Since the autumn, the turbines’ 65-metre blades have been coming in by lorry. They arrive in single pieces, loaded vertically to minimise their footprint on the road. Nonetheless, each needs a police escort. Roundabouts have been rearranged, roads widened to make way for the blades. Residents use an app to avoid the road closures that accompany each delivery, an event that can only take place on calm days (the blades are, after all, very good at catching the wind). In November, the tyres of one of the lorries were slashed in a layby off the A7. Half of Hawick has been up in arms over the disruption.

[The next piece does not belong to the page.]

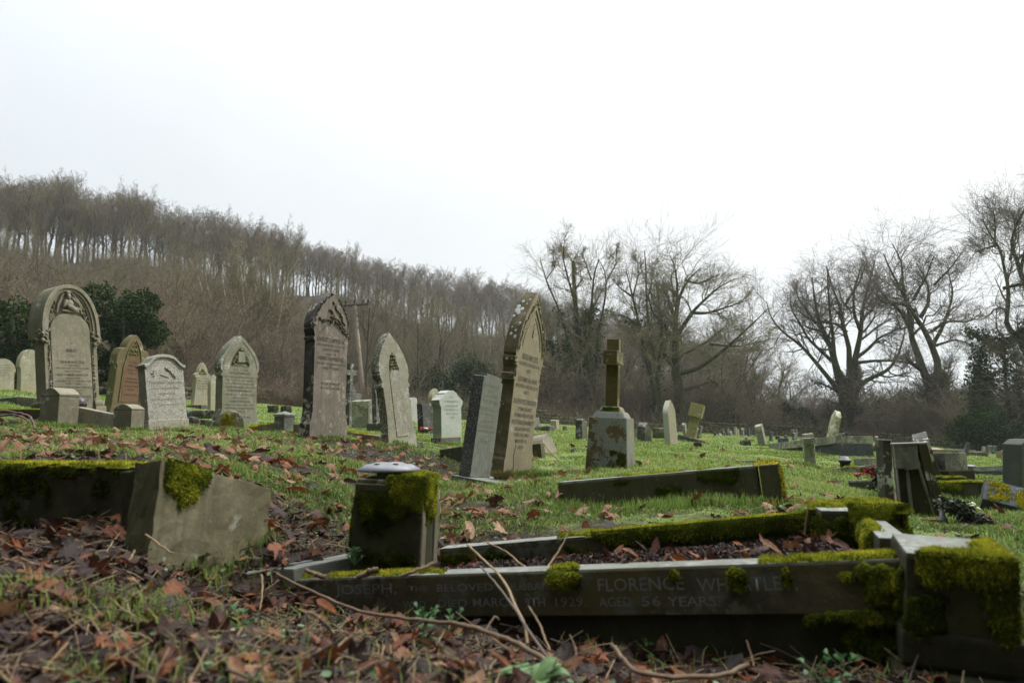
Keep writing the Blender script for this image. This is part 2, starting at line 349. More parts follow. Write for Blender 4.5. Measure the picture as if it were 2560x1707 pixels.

Half the hill still lies above me. I press on upwards for the top (you wouldn’t call it a summit), over corrugated sheep tracks and smooth grassy knolls. At the trig point I pause, as I usually do, leaning back into the gusts that are buffeting in from the north. Below me is the sparse landscape I grew up in. To the south and west runs the geometric landscape of forestry: black blocks of sitka, rhomboid shapes of clear‑felled brash. Above this stand the new white towers. To the east are the grassy Cheviots, with their older rural industry: sheep.

As I begin the descent, a solitary meadow pipit lifts and flutters away from me. It’s the first bird I’ve seen on my walk. I crouch down in the patch of grass it flew from. At pipit level, the hill isn’t as smooth or flat as it appeared: the tall, bleached grass stems – windlestrae (or windlestraw in English) – form haystacks, wind‑dampening towers that provide shelter and nest sites.

I descend again, and a snipe bolts out from a clump of rushes. It zigzags into the valley, and its alarm call – a wet squeak like a dog chewing on a rubber toy – hangs for a moment in the air.